* TASK *
Beginning at the first line of the data, print each line exactly, stopping after the line that contains "return tuple(min(1, v*k)".

— begin RAW DATA —

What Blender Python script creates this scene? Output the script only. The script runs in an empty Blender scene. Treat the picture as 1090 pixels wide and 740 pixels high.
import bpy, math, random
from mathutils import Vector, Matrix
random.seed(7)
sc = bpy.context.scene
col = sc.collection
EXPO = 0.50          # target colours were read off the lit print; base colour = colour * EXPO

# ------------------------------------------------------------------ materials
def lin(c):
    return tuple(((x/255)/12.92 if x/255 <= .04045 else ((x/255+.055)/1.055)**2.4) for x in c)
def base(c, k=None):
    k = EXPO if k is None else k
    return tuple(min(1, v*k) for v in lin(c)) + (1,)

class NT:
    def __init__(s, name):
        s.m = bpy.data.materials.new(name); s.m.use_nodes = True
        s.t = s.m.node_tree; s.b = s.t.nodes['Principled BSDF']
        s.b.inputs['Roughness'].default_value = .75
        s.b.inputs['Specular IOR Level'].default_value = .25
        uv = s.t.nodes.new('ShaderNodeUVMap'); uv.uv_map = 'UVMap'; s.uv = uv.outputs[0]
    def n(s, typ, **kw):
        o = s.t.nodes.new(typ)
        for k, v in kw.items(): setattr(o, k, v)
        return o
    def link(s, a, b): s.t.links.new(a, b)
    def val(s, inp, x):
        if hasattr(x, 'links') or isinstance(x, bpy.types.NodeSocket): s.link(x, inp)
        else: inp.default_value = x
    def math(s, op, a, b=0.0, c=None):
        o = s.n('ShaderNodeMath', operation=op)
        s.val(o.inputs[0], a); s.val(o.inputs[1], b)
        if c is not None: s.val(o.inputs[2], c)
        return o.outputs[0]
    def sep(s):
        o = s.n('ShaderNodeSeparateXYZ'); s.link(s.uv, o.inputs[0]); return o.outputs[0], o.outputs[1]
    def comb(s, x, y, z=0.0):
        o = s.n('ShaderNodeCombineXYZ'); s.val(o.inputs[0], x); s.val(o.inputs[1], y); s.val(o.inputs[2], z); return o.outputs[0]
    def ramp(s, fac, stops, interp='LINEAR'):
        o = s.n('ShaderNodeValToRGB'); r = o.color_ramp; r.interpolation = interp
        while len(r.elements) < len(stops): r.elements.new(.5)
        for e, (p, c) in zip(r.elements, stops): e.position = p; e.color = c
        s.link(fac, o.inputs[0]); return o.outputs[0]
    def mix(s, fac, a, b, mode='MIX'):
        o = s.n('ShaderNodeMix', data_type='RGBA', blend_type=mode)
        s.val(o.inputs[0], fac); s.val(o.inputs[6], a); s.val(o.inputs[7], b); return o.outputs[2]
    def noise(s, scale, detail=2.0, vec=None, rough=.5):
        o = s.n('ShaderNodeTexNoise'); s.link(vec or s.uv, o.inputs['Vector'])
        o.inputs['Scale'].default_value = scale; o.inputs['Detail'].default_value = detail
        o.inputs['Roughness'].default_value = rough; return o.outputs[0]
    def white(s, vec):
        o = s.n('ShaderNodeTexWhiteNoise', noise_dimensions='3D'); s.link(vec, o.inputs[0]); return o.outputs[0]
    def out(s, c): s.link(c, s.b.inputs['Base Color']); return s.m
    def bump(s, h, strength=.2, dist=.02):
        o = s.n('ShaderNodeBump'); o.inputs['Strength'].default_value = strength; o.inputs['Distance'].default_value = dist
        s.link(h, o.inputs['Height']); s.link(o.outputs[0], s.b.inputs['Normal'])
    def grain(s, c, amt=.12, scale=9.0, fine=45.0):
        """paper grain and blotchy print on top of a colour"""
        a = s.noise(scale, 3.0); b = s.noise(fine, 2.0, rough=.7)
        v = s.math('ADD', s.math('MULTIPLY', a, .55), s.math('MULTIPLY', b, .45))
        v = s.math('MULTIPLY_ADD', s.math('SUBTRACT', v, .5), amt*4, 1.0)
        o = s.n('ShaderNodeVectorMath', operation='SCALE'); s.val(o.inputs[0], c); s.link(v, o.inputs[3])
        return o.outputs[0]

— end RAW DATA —

* WORKED SOLUTION *
What Blender Python script creates this scene? Output the script only. The script runs in an empty Blender scene. Treat the picture as 1090 pixels wide and 740 pixels high.
import bpy, math, random
from mathutils import Vector, Matrix
random.seed(7)
sc = bpy.context.scene
col = sc.collection
EXPO = 0.50          # target colours were read off the lit print; base colour = colour * EXPO

# ------------------------------------------------------------------ materials
def lin(c):
    return tuple(((x/255)/12.92 if x/255 <= .04045 else ((x/255+.055)/1.055)**2.4) for x in c)
def base(c, k=None):
    k = EXPO if k is None else k
    return tuple(min(1, v*k) for v in lin(c)) + (1,)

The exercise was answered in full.